Beyond the Core: Expand Your Market Without Abandoning Your Roots by Chris Zook
Author:Chris Zook [Zook, Chris]
Language: eng
Format: mobi
Publisher: Harvard Business Review Press
Published: 2003-11-13T05:00:00+00:00
The Defensive Side of Adjacencies
Sometimes an adjacency move is dictated by a competitor’s threat. Occasionally, such a threat demands only monitoring; other times, it requires immediate action.
Eastman Kodak Company traces its core product line of film, developing materials, and cameras back to 1879, when George Eastman filed for his first patent, a method to make dry gelatin plates for cameras—a method that he had developed in his mother’s kitchen at the age of twenty-four. In 1884, he devised a way of capturing images on film and wrote in a letter, “I believe in the future of the film business.”12 By 1888, he had added cameras to the product line and named them Kodak, a synthetic name starting with the first letter of Kilbourn, his mother’s family name. One of his early customers, the warden of the Illinois State Penitentiary, wrote to him about the use of the camera in mug shots to track criminals or to circulate images of those who escaped. From that early start until one hundred years later, in 1990, Kodak grew to dominate its segment, with over 80 percent U.S. market share in film and developing agents, nearly 50 percent of processing, and a product line mirroring the original three areas of George Eastman. But then things began to change.

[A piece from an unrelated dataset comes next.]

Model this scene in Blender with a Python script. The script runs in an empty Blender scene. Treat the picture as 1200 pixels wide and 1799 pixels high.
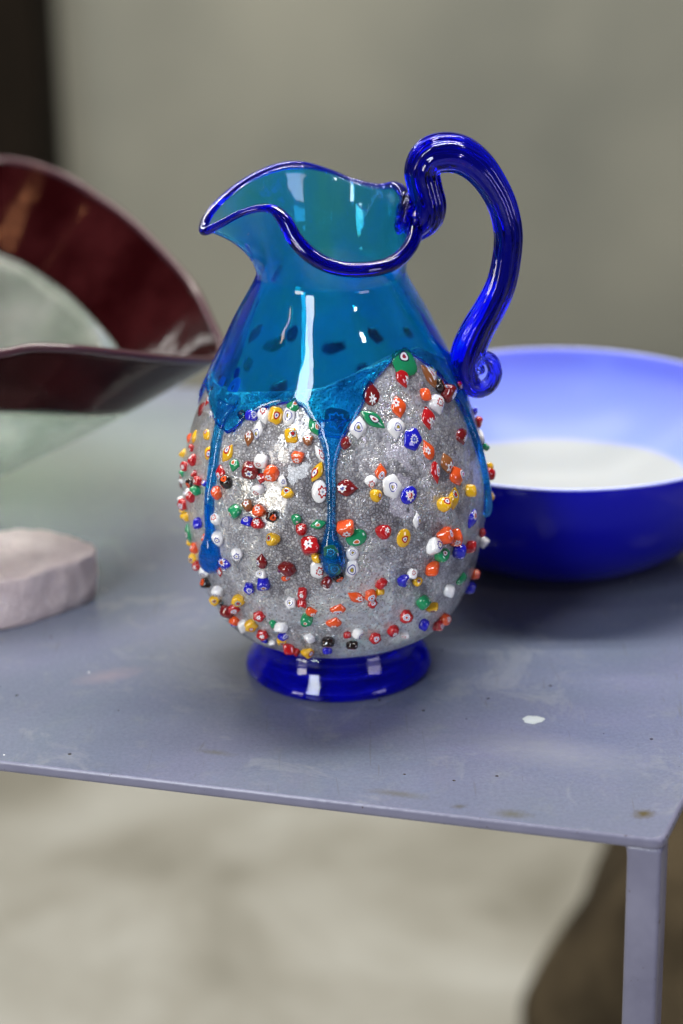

Competitors along virtually every expansion vector changed, putting Kodak on the defensive around its total perimeter (figure 3-2).
The first competitor was Fuji, entering the U.S. market for film in 1984 with lower prices, the aggressive sponsorship of the Olympics, and the defiant act of floating its blimp over Kodak’s headquarters in Rochester, New York. Fuji gained market share from zero to 18 percent in 1997, when it further dropped prices at the low end of the market—attack vector one. Kodak has matched prices and launched a two-tiered film strategy. At the same time, 1997 was the year that digital cameras began to noticeably take off, led by Sony. Kodak has made digital camera technology its top R&D priority, and has captured the number two camera position, but does not yet make money in digital products—attack vector two.